Find how many lines in the material contain "part"; your answer should be that number alone.

──────── Collected material ────────

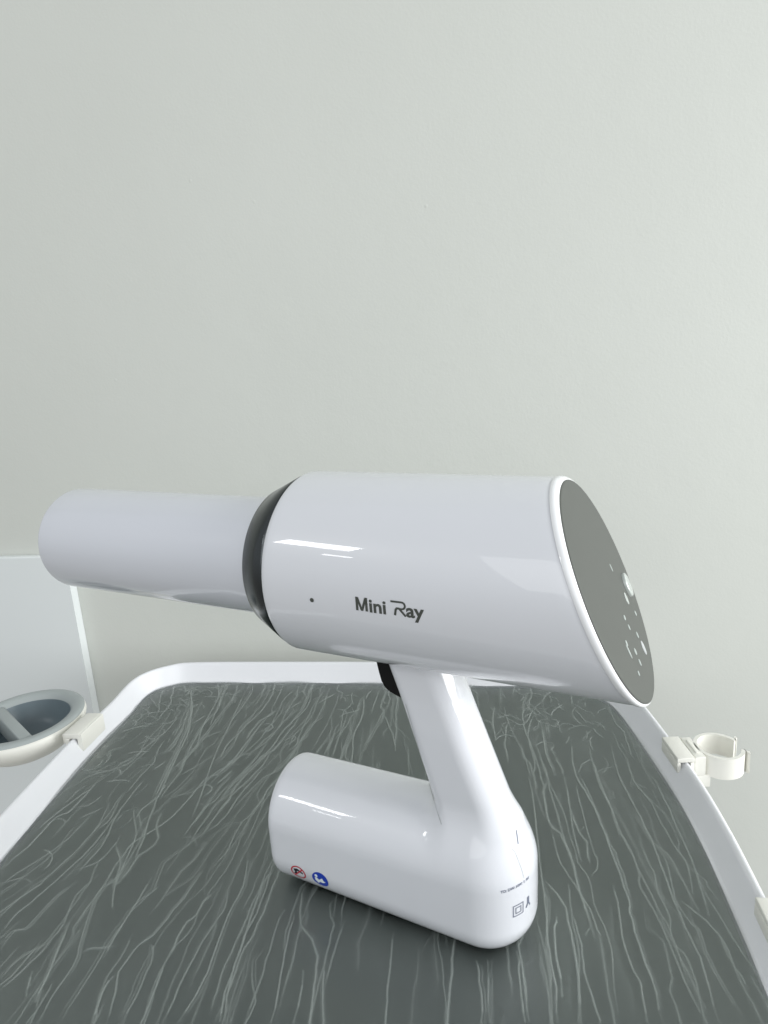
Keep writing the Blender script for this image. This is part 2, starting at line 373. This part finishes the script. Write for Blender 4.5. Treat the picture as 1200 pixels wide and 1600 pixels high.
# inside mask
def inside(X, Y, poly):
    ins = np.zeros(X.shape, bool); n = len(poly)
    for i in range(n):
        x1, y1 = poly[i]; x2, y2 = poly[(i+1) % n]
        c = ((y1 > Y) != (y2 > Y)); 
        if y1 == y2: continue
        ins ^= c & (X < (x2-x1)*(Y-y1)/(y2-y1)+x1)
    return ins
msk = inside(X, Y, offset(INN, -SGN*0.0012))
idx = -np.ones((NX, NY), np.int64); idx[msk] = np.arange(msk.sum())
q = msk[:-1, :-1] & msk[1:, :-1] & msk[1:, 1:] & msk[:-1, 1:]
FQ = np.stack([idx[:-1, :-1][q], idx[1:, :-1][q], idx[1:, 1:][q], idx[:-1, 1:][q]], 1)
VV = np.stack([X[msk], Y[msk], np.maximum(Z[msk], -0.0012)], 1)
me = bpy.data.meshes.new('plastic_film')
me.vertices.add(len(VV)); me.vertices.foreach_set('co', VV.astype(np.float32).ravel())
me.loops.add(FQ.size); me.loops.foreach_set('vertex_index', FQ.astype(np.int32).ravel())
me.polygons.add(len(FQ)); me.polygons.foreach_set('loop_start', np.arange(0, FQ.size, 4, dtype=np.int32))
me.polygons.foreach_set('use_smooth', np.ones(len(FQ), bool)); me.update(calc_edges=True)
at = me.attributes.new('crease', 'FLOAT', 'POINT'); at.data.foreach_set('value', CRS[msk].astype(np.float32))
me.materials.append(M_FILM)
film = bpy.data.objects.new('plastic_film', me); COL.objects.link(film)
film['label'] = 'clear crinkled plastic film laid over the dark tray floor'; film['category'] = 'plastic film'

# ------------------------------------------------------------------ the x-ray device (local: x along barrel towards panel, y away from camera, z up)
HEAD, TILT = 0.4605236, -0.0116178
DC = np.array([-0.0406259, 0.3264596, CAMH-0.0972190])
FLZ = -DC[2]+0.0016
dev = empty('handheld_xray_device', (DC[0], DC[1], DC[2]), -HEAD,
            label='glossy white pistol-shaped handheld dental x-ray camera standing on its foot on the tray', category='x-ray camera')
ax = np.array([math.cos(HEAD), -math.sin(HEAD), 0]); sd = np.array([math.sin(HEAD), math.cos(HEAD), 0]); zz = np.array([0, 0, 1.])
def toloc(P): P = P-DC; return np.stack([P@ax, P@sd, P@zz], -1)
CAML = toloc(CAMP)
def ray(qp):
    d = (qp[0]-600)/FPX*CR - (qp[1]-800)/FPX*CU + _f; d = d/np.linalg.norm(d)
    return np.array([d@ax, d@sd, d@zz])
RB, LB, CUT = 0.048, 0.1523859, 0.4002410
ct, st_ = math.cos(TILT), math.sin(TILT)
def tl(s, y, z): return (s*ct - z*st_, y, s*st_ + z*ct)
NT = 160; TH = np.linspace(0, 2*PI, NT, endpoint=False)
def circ(s, r): return [tl(s, r*math.cos(t), r*math.sin(t)) for t in TH]
def cutring(r, o): return [tl(LB+o-r*math.sin(t)*math.tan(CUT), r*math.cos(t), r*math.sin(t)) for t in TH]
rs = [circ(0.006, 0.040), circ(0.0012, 0.0435)]
fr = 0.0040
for k in range(9):
    a = PI/2*k/8; rs.append(circ(fr-fr*math.cos(a)*1.0+0.0, RB-fr+fr*math.sin(a)))
NS = 40
for k in range(1, NS):   # straight wall, morphing from round section to oblique cut
    f_ = k/NS
    a0 = np.array(circ(fr, RB)); a1 = np.array(cutring(RB, -0.0065)); rs.append([tuple(p) for p in a0*(1-f_)+a1*f_])
rw = 0.0034
for k in range(11):
    a = PI*k/10; rs.append(cutring(RB-rw/2+rw/2*math.cos(a), -0.0065+0.0055*math.sin(a) if k <= 5 else -0.0045+0.0035*math.sin(a)))
rs.append(cutring(RB-rw-0.0001, -0.0062)); rs.append(cutring(RB-rw-0.004, -0.0075))
V, F = rings(rs, cap1=False)
housing = mk('housing', V, F, M_WHITE, dev, auto=math.radians(60))
# rounded rim as its own part, window brightness painted in as paler white
rr_ = []
for k in range(15):
    a = -0.15*PI+ (1.25*PI)*k/14; rr_.append(cutring(RB-0.0014+0.0017*math.cos(a), -0.0022+0.0023*math.sin(a)))
V, F = rings(rr_); mk('panel_rim', V, F, M_RIM, dev)
# control panel
RP = RB-0.0015; OP = 0.0008
prs = [cutring(RP+0.0001, -0.003), cutring(RP+0.0001, OP-0.0004)]+[cutring(RP*f_, OP-0.0002*(f_)**2) for f_ in (0.995, 0.97, 0.85, 0.7, 0.5, 0.3, 0.12)]
V, F = rings(prs, cap1=True); panel = mk('control_panel', V, F, M_PANEL, dev)
# panel-plane frame in device space
pn = np.array(tl(1, 0, math.tan(CUT))); pn /= np.linalg.norm(pn)
pe = np.array([0, 1, 0.]); pu = np.cross(pn, pe); pu *= np.sign(pu[2])
p0 = np.array(tl(LB+OP, 0, 0))
def onpanel(qp):
    d = ray(qp); t = ((p0-CAML)@pn)/(d@pn); P = CAML+d*t-p0; return P@pe, P@pu
def pdisc(name, c, rx, ry, h, m, rot=0):
    rsx = []
    for f_, hh in ((1, -0.0008), (1, h*0.6), (0.93, h*0.9), (0.8, h), (0.4, h*1.05)):
        L = []
        for k in range(36):
            t = 2*PI*k/36; x = rx*f_*math.cos(t); y = ry*f_*math.sin(t)
            x, y = x*math.cos(rot)-y*math.sin(rot), x*math.sin(rot)+y*math.cos(rot)
            L.append(tuple(p0+pe*(c[0]+x)+pu*(c[1]+y)+pn*hh))
        rsx.append(L)
    V, F = rings(rsx, cap1=True); return mk(name, V, F, m, panel)
def clampin(c, lim=0.88):
    a = c[0]/RP; b = c[1]/(RP/math.cos(CUT)); r = math.hypot(a, b)
    return c if r < lim else (c[0]*lim/r, c[1]*lim/r)
c = clampin(onpanel((979, 914)), 0.80); pdisc('button_and_glint', c, 0.0048, 0.0060, 0.0014, M_SILVER)
c2 = clampin(onpanel((979, 935)), 0.85); pdisc('button_and_glint', c2, 0.0018, 0.0030, 0.0002, M_SILVER)  # this smaller disc is a reflection painted as a pale spot
for qp, rx, ry in [((955, 887), .0007, .002), ((993, 958), .0010, .0013), ((983, 980), .0008, .0014), ((996, 992), .0009, .0016),
                   ((983, 1018), .0008, .0034), ((1000, 1035), .0009, .0016), ((998, 1052), .0008, .0012), ((976, 965), .0012, .0012),
                   ((979, 1005), .001, .0014), ((993, 1018), .0012, .0016), ((1006, 1012), .002, .0035)]:
    pdisc('icon_print', clampin(onpanel(qp), 0.9), rx, ry, 0.00015, M_ICON if qp[0] != 1006 else M_SEAM, rot=0.1)
# dark collar
V, F = rings([circ(0.0035, 0.0425), circ(0.0005, 0.0462), circ(-0.0004, 0.0464), circ(-0.0085, 0.0424), circ(-0.0168, 0.0384),
              circ(-0.0176, 0.0376), circ(-0.0174, 0.030)])
mk('collar', V, F, M_CHROME, dev, auto=math.radians(40))
# tube
LT = 0.1808; RT = 0.0327
rs = [circ(-0.016, RT+0.0016), circ(-0.0195, RT+0.0010), circ(-0.024, RT+0.0003), circ(-0.034, RT)]
for k in range(1, 12): rs.append(circ(-0.034-(LT-0.038)*k/12, RT))
for k in range(9):
    a = PI/2*k/8; rs.append(circ(-(LT-0.003)-0.003*math.sin(a), RT-0.003+0.003*math.cos(a)))
rs.append(circ(-LT, RT-0.005)); rs.append(circ(-LT+0.02, RT-0.0052))
V, F = rings(rs, cap1=True); mk('cone_tube', V, F, M_CONE, dev, auto=math.radians(60))

# --- grip and foot as one smooth surface
def rbox2(a, b, ha, hb, r_pp, r_pn, r_np, r_nn):
    r = np.where(a > 0, np.where(b > 0, r_pp, r_pn), np.where(b > 0, r_np, r_nn))
    qa = np.abs(a)-ha+r; qb = np.abs(b)-hb+r
    return np.minimum(np.maximum(qa, qb), 0)+np.hypot(np.maximum(qa, 0), np.maximum(qb, 0))-r
def smin(a, b, k):
    h = np.clip(0.5+0.5*(b-a)/k, 0, 1); return b*(1-h)+a*h-k*h*(1-h)
def smax(a, b, k): return -smin(-a, -b, k)
BH = 0.0355; BW = 0.0285
def sdf_grip(P):
    s, y, z = P[..., 0], P[..., 1], P[..., 2]
    zc = FLZ+BH
    # foot
    yy = np.abs(y)
    bul = 0.0
    rb_ = 0.0260-0.0080*np.clip((s+0.02)/0.12, 0, 1)
    ye = np.where(s > 0.0905, np.hypot(s-0.0905, y), yy)
    d2 = rbox2(ye, z-zc, BW, BH, 0.0283, rb_, 0.0283, rb_)
    foot = smax(d2, -(s+0.0313), 0.006)
    # handle
    cz = z+0.10; cs = 0.0803-0.325*np.maximum(cz, -0.033) 
    u = (s-cs)*0.963
    hw = 0.0156+0.042*np.clip(-z-0.065, 0, 0.07)
    hd = rbox2(u/hw*0.0212, yy, 0.0212, 0.0156, 0.0150, 0.0150, 0.0075, 0.0075)
    hd = smax(hd, -0.175-z, 0.02)
    hd = smax(hd, z+0.030, 0.004)
    return smin(foot, hd, 0.0135)
def surfnets(fn, lo, hi, h):
    n = [int(math.ceil((hi[i]-lo[i])/h))+1 for i in range(3)]
    axs = [lo[i]+h*np.arange(n[i]) for i in range(3)]
    Pg = np.stack(np.meshgrid(*axs, indexing='ij'), -1)
    D = fn(Pg); S = D < 0
    c = np.zeros([k-1 for k in n], int)
    for dx in (0, 1):
        for dy in (0, 1):
            for dz in (0, 1):
                c += S[dx:n[0]-1+dx, dy:n[1]-1+dy, dz:n[2]-1+dz]
    act = (c > 0) & (c < 8); idx = -np.ones(act.shape, int); idx[act] = np.arange(act.sum())
    V = np.array(lo)+h*(np.argwhere(act)+0.5)
    e = 1e-5
    for it in range(6):
        d0 = fn(V); g = np.stack([(fn(V+e*np.eye(3)[i])-fn(V-e*np.eye(3)[i]))/(2*e) for i in range(3)], -1)
        g2 = (g*g).sum(-1)+1e-6; stp = (d0/g2)[:, None]*g
        L = np.linalg.norm(stp, axis=1, keepdims=True); stp *= np.minimum(1, h/(L+1e-12)); V = V-stp
    Fq = []
    for axi in range(3):
        sl = [slice(None)]*3; s2 = [slice(None)]*3
        sl[axi] = slice(0, -1); s2[axi] = slice(1, None)
        ch = S[tuple(sl)] != S[tuple(s2)]
        pos = np.argwhere(ch); o1, o2 = [i for i in range(3) if i != axi]
        ok = (pos[:, o1] > 0) & (pos[:, o2] > 0) & (pos[:, o1] < n[o1]-1) & (pos[:, o2] < n[o2]-1); pos = pos[ok]
        def cc(d1, d2):
            q_ = pos.copy(); q_[:, o1] -= d1; q_[:, o2] -= d2; return idx[q_[:, 0], q_[:, 1], q_[:, 2]]
        Fq.append(np.stack([cc(0, 0), cc(1, 0), cc(1, 1), cc(0, 1)], 1))
    return V, np.concatenate(Fq)
V, F = surfnets(sdf_grip, (-0.036, -0.034, FLZ-0.004), (0.130, 0.034, -0.026), 0.0012)
grip = mk('grip', V, F, M_WHITE, dev)
grip['label'] = 'white handle running into a long rounded foot'

bm = bmesh.new()
op = [(-0.020, -0.0135), (0.03, -0.0150), (0.088, -0.0163)]+[(0.088+0.0185*math.sin(a), -0.0165*math.cos(a)) for a in np.linspace(0.15, PI-0.15, 18)]+[(0.088, 0.0163), (0.03, 0.0150), (-0.020, 0.0135)]
prism(bm, op, -DC[2]+0.0004, -DC[2]+0.0046); mkbm('contact_shade_slab', bm, M_BLACK, dev)  # added dark slab standing in for the contact shade under the foot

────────

== Result below ==
2